What can school boards expect from us?

In addition to Urgency, Consent, Transparency, and Accountability mentioned above. School boards can expect the following when engaging with Parents of Black Children:

  • An email from PoBC, notifying school board leaders, superintendents, and administration (where appropriate) that we are supporting a parent within their school community.
  • A collaborative approach to resolving concerns raised
  • Timely responses to email communication
  • To be present at meetings with parents and to vigorously support parents who have come to us for support.

We anchor our advocacy support for parents in the Ontario Human Right’s Commission (OHRC) Policy and guidelines on racism and racial discrimination; Part 2 of which states:

“A citizen who honestly and reasonably believes that he or she is being treated unjustly is entitled to protest vigorously, as long as there is no resort to threatening gestures to accompany the words.”

Ontario Human Right's Commission (OHRC)

Policy and Guidelines on Racism and Racial Discrimination; Part 2

“To be an activist is to speak. To be an advocate is to listen. Society can’t move forward without both.”

– Eva Marie Lewis

Concerned about advocacy within school boards?

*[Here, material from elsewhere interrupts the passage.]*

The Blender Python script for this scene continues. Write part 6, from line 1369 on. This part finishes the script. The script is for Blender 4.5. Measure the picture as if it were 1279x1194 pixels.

Click below to send a letter to system leaders to let them know. Add your voice and help us drive systems change.

Student And Family Advocacy Program

Parents of Black Children is pleased to lead the Student and Family Advocate Program Community of Practice for Ontario. This means there are 17 organizations, across the province of Ontario, specifically funded to provide advocacy support to Black parents across systems.